One of the biggest satisfactions of Steve’s seven and one-half years on the council has been increasing transparency in local government. “We need to have one set of rules for everybody. Everybody’s treated the same,” he emphasizes. “It has to be a level playing field. There used to be the perception, at least, that the city sometimes played favorites. No more! You can see the difference in all the activity going on around town.”
His greatest frustration with serving the city, he says, has been the lingering suspicion with which some citizens view his professional involvement in construction and development – matters that frequently do come before the city council. “I get characterized as doing what I do for personal gain. That’s absolutely the farthest thing from the truth,” he asserts. “When there’s even an inkling of conflict of interest, I consult with city attorney John Shockley, then stay out of the discussion and abstain from the vote.”
As he readies to leave the council, Steve points with regret to what he calls the increasing politicization of what should be a nonpartisan form of service. He suggests it has been caused, in part, by the voters’ decision to move city elections from odd-numbered years to even-numbered, when they seem to melt into the cloud of partisan politics. “It distracts voters from local concerns to national partisan issues,” he says, “but it is what it is.”

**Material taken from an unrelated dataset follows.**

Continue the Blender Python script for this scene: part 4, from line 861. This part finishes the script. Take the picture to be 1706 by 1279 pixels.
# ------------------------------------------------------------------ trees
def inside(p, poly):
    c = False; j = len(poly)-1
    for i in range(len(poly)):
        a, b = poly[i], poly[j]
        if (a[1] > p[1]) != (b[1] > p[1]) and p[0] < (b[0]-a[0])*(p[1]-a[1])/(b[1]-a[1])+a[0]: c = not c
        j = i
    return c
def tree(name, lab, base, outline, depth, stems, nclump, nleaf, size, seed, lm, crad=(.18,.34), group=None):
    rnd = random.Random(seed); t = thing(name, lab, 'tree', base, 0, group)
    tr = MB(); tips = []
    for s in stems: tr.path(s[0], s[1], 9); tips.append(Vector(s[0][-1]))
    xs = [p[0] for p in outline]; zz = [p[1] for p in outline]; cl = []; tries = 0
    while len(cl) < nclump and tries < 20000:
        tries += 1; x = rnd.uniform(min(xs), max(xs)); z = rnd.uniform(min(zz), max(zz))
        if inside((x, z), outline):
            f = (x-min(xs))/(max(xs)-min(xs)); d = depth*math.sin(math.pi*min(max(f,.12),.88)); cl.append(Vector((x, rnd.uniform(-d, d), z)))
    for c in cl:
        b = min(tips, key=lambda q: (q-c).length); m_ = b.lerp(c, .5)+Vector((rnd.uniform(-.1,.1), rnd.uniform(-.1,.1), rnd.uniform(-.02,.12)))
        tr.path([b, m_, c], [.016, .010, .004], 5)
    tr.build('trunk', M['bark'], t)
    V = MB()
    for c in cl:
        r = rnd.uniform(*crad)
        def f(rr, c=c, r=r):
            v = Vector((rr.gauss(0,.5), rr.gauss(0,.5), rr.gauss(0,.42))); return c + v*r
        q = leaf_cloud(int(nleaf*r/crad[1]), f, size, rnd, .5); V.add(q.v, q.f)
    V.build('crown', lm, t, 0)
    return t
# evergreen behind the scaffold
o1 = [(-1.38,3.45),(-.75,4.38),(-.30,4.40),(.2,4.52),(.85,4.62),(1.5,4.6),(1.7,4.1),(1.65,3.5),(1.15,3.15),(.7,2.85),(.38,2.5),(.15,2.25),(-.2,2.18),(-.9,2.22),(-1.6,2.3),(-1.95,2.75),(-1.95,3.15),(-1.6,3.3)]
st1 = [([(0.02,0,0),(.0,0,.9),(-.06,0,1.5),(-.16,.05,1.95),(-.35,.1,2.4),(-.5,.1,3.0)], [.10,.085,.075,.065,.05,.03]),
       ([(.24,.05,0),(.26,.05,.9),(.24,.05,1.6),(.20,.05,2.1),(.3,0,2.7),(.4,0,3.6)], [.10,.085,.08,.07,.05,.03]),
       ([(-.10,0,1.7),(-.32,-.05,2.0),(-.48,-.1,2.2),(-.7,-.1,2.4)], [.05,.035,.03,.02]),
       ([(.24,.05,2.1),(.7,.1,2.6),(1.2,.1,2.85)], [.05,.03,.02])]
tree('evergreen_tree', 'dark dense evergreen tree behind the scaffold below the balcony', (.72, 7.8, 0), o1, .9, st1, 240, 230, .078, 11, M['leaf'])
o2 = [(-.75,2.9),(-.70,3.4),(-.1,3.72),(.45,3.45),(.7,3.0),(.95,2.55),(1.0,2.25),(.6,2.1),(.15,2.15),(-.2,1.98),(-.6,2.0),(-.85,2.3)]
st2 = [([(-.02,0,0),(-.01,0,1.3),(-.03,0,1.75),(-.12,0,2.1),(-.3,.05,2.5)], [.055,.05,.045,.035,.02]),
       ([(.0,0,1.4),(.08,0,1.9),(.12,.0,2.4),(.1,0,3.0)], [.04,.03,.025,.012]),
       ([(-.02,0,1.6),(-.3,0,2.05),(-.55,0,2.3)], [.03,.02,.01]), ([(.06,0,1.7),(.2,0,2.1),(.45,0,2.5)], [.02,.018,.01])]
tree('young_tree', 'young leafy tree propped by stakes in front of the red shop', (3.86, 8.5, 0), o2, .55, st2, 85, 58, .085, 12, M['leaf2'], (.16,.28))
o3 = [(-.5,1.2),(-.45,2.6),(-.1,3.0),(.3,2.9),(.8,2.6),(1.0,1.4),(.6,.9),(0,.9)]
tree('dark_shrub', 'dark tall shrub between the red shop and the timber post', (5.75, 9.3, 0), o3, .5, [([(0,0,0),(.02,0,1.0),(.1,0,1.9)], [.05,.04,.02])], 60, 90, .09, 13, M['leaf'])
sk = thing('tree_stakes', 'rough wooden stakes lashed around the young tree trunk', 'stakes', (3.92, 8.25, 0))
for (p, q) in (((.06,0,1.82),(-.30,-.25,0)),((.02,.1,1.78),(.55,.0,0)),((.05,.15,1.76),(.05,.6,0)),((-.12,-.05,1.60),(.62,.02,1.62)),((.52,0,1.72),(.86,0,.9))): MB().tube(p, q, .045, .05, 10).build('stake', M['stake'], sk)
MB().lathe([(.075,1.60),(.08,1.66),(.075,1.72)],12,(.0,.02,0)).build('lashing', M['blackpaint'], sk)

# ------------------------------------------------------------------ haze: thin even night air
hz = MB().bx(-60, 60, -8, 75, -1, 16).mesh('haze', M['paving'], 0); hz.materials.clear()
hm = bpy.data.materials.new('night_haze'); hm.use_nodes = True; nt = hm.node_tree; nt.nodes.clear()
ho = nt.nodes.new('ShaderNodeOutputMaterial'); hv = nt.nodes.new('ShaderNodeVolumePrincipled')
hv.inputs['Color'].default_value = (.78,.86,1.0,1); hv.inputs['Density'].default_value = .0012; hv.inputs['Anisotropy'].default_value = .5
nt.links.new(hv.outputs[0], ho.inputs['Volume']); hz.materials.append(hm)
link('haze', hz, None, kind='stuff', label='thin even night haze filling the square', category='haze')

He stresses, though, that members of the council generally succeed in focusing on what matters locally instead of ideologies that divide them. “[Former council member] Mari Dailey and I are about as far apart on the political spectrum as it’s possible to get,” he points out. “Yet when we were doing the city’s business, we voted alike 95 percent of the time. Politics don’t need to come into play when you’re doing what’s best for your city.”